═════ Data block ═════

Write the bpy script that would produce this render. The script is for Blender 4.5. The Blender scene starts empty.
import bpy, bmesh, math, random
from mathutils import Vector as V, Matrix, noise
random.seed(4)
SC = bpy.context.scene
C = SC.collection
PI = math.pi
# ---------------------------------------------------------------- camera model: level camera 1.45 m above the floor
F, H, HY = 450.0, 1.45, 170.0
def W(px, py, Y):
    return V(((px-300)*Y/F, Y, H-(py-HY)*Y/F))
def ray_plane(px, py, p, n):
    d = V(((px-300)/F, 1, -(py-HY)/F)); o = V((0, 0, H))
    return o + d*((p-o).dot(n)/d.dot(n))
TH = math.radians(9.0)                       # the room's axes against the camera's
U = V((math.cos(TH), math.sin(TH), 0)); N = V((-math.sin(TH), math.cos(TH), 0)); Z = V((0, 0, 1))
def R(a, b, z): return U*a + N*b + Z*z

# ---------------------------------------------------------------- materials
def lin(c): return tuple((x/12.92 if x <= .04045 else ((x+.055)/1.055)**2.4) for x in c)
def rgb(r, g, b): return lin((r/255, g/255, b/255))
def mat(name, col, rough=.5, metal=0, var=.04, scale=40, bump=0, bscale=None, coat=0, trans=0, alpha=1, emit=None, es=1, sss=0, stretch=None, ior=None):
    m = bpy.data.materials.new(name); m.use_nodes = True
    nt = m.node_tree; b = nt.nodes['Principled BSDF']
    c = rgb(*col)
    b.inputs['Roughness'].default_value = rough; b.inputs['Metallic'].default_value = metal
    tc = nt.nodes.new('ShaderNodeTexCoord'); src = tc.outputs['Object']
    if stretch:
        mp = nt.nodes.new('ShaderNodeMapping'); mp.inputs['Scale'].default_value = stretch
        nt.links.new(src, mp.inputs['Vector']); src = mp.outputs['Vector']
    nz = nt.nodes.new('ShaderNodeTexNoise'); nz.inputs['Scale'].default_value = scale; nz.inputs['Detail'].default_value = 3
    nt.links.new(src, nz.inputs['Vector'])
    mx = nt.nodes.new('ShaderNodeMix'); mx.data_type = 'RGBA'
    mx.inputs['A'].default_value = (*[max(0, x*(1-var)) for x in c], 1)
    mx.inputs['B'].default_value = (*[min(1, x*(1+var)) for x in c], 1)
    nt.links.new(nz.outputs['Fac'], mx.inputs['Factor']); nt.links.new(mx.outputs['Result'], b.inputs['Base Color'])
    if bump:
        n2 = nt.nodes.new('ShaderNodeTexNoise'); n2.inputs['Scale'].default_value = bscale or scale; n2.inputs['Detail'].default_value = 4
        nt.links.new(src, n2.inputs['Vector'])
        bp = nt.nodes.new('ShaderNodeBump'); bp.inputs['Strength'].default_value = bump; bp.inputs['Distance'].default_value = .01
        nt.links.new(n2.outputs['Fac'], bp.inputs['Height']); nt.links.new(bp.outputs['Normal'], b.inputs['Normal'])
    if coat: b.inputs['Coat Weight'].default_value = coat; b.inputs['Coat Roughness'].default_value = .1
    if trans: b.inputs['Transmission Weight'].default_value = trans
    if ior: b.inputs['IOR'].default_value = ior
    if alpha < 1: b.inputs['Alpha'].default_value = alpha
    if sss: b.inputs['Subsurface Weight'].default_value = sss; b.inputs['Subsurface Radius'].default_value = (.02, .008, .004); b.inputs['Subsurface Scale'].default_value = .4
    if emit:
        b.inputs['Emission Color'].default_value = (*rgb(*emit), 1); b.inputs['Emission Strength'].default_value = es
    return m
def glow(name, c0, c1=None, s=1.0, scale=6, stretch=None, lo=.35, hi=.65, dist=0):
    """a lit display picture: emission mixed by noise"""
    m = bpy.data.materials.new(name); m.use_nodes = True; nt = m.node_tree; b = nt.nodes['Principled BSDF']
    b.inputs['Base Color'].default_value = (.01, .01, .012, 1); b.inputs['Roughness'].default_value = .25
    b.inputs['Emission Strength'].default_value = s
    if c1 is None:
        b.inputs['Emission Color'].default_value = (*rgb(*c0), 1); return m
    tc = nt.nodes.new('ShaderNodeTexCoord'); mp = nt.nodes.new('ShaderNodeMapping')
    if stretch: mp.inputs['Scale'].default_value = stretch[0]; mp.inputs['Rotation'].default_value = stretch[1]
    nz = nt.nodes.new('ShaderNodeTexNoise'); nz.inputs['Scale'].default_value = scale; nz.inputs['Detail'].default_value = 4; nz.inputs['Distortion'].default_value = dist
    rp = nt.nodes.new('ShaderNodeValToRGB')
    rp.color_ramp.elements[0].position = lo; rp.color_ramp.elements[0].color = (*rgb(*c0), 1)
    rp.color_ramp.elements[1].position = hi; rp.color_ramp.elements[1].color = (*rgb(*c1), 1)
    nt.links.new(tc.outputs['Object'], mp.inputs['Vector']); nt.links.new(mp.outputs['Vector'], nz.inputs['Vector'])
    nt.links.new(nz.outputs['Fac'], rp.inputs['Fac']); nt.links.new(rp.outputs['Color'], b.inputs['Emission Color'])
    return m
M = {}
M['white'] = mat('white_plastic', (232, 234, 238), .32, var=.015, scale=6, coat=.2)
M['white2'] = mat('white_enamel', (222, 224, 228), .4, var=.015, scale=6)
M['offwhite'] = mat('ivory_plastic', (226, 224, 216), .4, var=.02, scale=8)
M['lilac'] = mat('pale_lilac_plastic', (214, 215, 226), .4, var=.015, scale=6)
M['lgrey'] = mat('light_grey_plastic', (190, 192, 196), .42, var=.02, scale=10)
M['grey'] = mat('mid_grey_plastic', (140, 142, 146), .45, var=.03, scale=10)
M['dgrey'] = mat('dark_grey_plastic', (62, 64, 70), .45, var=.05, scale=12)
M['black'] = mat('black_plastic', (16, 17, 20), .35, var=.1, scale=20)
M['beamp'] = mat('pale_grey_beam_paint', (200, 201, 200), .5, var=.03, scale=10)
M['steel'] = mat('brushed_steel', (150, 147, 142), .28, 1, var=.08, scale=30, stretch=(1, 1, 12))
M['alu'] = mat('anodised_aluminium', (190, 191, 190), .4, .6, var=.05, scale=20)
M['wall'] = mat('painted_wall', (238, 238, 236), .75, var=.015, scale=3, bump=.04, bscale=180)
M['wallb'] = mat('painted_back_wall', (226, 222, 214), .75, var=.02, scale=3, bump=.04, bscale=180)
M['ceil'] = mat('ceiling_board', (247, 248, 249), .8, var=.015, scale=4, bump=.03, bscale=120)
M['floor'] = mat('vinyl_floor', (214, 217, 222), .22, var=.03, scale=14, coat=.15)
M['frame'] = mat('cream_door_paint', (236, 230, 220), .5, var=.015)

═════

▸ Problem
Please repeat word for word the lines above that run from the beginning through the line containing "def R(a, b, z): return U*a + N*b + Z*z", keeping both the first and that last line.

▸ Solution to the problem
Write the bpy script that would produce this render. The script is for Blender 4.5. The Blender scene starts empty.
import bpy, bmesh, math, random
from mathutils import Vector as V, Matrix, noise
random.seed(4)
SC = bpy.context.scene
C = SC.collection
PI = math.pi
# ---------------------------------------------------------------- camera model: level camera 1.45 m above the floor
F, H, HY = 450.0, 1.45, 170.0
def W(px, py, Y):
    return V(((px-300)*Y/F, Y, H-(py-HY)*Y/F))
def ray_plane(px, py, p, n):
    d = V(((px-300)/F, 1, -(py-HY)/F)); o = V((0, 0, H))
    return o + d*((p-o).dot(n)/d.dot(n))
TH = math.radians(9.0)                       # the room's axes against the camera's
U = V((math.cos(TH), math.sin(TH), 0)); N = V((-math.sin(TH), math.cos(TH), 0)); Z = V((0, 0, 1))
def R(a, b, z): return U*a + N*b + Z*z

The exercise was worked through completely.